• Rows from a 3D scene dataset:
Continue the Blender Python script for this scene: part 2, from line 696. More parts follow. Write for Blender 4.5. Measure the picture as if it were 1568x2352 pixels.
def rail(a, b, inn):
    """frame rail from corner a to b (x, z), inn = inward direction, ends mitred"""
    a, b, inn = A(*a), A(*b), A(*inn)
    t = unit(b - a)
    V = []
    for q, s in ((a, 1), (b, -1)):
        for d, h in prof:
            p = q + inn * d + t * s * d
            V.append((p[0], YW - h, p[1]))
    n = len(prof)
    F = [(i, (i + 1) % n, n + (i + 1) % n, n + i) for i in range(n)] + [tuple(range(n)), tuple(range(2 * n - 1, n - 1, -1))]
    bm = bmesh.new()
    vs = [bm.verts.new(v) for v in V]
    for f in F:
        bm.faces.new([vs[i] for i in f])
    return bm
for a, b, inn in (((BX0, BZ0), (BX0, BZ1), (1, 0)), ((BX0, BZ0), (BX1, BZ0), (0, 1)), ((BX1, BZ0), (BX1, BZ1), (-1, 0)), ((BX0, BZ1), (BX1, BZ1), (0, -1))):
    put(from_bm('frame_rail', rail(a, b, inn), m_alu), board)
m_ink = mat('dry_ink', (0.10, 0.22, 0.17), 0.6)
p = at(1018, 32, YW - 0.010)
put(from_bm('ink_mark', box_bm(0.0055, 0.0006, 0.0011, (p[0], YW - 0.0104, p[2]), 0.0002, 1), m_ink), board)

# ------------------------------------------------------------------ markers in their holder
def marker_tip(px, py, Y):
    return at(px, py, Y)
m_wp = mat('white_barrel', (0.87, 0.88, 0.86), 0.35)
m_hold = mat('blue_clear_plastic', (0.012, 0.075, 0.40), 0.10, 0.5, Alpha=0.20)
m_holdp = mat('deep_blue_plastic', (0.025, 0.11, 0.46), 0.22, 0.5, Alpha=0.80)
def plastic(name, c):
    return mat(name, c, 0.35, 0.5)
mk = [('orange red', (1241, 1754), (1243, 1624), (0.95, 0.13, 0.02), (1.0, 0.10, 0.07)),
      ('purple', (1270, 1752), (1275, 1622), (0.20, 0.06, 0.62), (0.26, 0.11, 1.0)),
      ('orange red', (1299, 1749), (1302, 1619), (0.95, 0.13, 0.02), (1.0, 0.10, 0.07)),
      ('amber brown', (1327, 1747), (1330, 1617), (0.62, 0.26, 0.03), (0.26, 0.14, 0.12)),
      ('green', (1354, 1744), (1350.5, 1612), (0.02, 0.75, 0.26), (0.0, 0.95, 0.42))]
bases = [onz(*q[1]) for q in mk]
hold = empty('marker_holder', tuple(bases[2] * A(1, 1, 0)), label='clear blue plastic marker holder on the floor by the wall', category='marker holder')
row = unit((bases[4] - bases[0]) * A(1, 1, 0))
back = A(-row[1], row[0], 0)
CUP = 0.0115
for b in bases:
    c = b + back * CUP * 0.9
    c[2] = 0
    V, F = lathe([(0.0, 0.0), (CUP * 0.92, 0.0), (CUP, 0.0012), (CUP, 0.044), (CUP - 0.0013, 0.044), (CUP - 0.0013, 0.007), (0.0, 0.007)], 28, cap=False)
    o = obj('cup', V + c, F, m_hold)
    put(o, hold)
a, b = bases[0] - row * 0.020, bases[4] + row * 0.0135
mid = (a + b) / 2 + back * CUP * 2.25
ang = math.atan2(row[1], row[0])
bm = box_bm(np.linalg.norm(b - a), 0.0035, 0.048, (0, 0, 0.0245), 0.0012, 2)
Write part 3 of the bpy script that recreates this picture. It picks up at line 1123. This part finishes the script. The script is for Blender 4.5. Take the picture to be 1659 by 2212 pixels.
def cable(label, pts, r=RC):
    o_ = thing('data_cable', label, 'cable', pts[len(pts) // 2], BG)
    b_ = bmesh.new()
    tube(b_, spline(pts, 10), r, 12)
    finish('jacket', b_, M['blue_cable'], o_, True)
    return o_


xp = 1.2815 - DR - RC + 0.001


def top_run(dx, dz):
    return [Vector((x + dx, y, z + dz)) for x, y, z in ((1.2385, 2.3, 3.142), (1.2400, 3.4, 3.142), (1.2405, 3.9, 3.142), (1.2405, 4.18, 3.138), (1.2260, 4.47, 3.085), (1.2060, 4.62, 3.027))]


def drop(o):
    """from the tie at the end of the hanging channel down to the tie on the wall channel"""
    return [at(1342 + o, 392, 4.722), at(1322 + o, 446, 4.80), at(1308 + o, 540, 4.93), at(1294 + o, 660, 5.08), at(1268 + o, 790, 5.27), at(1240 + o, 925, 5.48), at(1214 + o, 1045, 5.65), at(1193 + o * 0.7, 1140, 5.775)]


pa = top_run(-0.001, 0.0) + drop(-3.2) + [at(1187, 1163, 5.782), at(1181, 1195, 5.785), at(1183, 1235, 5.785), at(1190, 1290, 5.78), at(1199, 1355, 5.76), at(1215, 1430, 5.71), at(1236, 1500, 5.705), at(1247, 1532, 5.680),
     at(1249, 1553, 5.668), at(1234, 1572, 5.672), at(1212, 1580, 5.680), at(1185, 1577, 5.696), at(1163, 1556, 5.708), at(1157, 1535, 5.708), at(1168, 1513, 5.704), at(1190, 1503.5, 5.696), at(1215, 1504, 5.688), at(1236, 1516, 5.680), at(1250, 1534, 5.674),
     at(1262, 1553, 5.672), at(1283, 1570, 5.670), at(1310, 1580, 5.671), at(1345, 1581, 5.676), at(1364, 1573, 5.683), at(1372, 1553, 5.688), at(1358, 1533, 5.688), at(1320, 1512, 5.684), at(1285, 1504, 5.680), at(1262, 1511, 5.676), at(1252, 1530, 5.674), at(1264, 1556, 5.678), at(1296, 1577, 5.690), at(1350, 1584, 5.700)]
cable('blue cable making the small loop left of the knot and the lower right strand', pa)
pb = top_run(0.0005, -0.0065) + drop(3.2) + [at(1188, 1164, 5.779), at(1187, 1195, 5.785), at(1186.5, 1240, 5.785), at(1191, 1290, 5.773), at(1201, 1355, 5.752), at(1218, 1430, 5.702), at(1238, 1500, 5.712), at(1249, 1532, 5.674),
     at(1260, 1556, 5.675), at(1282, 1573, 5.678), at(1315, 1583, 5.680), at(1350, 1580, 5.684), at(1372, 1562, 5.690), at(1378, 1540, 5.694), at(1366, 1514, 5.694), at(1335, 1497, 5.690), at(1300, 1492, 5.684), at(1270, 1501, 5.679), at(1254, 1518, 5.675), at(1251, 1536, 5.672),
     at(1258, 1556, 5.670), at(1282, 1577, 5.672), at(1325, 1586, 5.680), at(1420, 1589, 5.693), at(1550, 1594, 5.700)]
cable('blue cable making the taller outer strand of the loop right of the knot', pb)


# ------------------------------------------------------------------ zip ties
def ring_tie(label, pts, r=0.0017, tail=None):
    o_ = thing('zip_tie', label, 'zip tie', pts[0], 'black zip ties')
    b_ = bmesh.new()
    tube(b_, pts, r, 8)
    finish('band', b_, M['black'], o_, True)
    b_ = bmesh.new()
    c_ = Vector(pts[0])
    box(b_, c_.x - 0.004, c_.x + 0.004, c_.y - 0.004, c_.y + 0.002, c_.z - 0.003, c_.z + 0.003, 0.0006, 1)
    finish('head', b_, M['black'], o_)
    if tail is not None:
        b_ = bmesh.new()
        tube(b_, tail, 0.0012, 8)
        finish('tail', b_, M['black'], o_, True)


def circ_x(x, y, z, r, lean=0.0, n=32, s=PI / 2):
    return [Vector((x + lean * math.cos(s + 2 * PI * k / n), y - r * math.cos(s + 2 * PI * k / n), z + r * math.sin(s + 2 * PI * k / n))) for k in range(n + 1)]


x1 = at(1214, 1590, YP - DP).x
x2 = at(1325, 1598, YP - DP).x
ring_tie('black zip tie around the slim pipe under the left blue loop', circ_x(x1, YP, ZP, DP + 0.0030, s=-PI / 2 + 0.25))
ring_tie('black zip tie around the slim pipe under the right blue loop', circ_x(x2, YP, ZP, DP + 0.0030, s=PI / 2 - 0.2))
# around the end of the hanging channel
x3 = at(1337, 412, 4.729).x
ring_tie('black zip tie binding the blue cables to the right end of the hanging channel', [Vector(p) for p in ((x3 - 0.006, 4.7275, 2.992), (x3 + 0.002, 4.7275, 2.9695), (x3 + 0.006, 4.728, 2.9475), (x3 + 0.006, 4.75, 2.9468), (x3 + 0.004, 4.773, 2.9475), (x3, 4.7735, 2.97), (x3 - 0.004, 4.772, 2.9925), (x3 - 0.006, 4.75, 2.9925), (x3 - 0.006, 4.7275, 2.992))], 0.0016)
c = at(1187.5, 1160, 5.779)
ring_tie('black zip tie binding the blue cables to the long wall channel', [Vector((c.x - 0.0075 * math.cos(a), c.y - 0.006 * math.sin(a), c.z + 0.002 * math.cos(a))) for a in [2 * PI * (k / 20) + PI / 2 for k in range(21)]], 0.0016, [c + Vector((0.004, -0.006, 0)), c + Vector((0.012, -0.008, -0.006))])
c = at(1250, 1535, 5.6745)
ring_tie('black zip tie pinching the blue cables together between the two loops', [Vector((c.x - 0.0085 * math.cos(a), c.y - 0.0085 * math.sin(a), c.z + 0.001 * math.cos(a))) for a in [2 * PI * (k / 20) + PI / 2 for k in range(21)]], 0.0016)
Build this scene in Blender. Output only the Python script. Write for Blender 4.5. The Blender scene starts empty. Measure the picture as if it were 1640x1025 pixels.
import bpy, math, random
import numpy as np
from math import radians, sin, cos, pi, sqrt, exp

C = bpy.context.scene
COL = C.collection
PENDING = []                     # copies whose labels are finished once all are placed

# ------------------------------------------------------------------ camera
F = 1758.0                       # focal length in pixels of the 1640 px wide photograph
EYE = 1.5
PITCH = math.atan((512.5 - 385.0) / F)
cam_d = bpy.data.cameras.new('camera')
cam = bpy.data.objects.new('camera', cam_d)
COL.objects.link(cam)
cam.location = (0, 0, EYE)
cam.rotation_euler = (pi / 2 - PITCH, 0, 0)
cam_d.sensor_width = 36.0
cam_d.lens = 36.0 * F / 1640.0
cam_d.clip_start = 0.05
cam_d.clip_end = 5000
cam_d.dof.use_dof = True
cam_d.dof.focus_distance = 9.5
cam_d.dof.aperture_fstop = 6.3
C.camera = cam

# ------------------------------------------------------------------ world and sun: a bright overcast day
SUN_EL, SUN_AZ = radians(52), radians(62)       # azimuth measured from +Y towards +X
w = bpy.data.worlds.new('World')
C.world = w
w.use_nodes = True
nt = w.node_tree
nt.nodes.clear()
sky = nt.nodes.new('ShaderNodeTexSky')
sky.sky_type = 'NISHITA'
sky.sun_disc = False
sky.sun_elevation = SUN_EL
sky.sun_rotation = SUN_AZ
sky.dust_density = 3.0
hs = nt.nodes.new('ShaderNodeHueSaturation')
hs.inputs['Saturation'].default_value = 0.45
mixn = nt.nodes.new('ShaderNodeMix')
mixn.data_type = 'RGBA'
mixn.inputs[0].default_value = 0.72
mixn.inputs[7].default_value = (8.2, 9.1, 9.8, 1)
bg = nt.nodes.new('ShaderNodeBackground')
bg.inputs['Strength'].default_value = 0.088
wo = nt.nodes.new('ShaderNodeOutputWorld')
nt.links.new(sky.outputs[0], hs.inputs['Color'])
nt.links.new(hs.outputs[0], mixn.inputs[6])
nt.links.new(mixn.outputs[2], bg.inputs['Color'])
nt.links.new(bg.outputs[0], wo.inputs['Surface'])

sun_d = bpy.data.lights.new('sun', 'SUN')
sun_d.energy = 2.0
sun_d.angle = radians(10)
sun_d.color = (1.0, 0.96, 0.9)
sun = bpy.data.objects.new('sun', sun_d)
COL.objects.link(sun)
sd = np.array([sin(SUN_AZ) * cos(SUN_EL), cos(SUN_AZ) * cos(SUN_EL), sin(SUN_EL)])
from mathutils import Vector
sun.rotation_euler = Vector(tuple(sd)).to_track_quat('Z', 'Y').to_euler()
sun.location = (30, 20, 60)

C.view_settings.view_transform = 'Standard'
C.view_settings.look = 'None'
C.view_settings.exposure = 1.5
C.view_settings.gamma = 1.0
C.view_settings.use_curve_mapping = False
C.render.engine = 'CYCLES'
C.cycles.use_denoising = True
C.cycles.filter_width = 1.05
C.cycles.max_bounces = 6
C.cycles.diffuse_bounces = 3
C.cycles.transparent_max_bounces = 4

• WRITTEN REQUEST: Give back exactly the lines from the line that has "Write part 3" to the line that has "xp = 1.2815 - DR - RC + 0.001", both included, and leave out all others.

• ANSWER FOR THIS EXERCISE:
Write part 3 of the bpy script that recreates this picture. It picks up at line 1123. This part finishes the script. The script is for Blender 4.5. Take the picture to be 1659 by 2212 pixels.
def cable(label, pts, r=RC):
    o_ = thing('data_cable', label, 'cable', pts[len(pts) // 2], BG)
    b_ = bmesh.new()
    tube(b_, spline(pts, 10), r, 12)
    finish('jacket', b_, M['blue_cable'], o_, True)
    return o_


xp = 1.2815 - DR - RC + 0.001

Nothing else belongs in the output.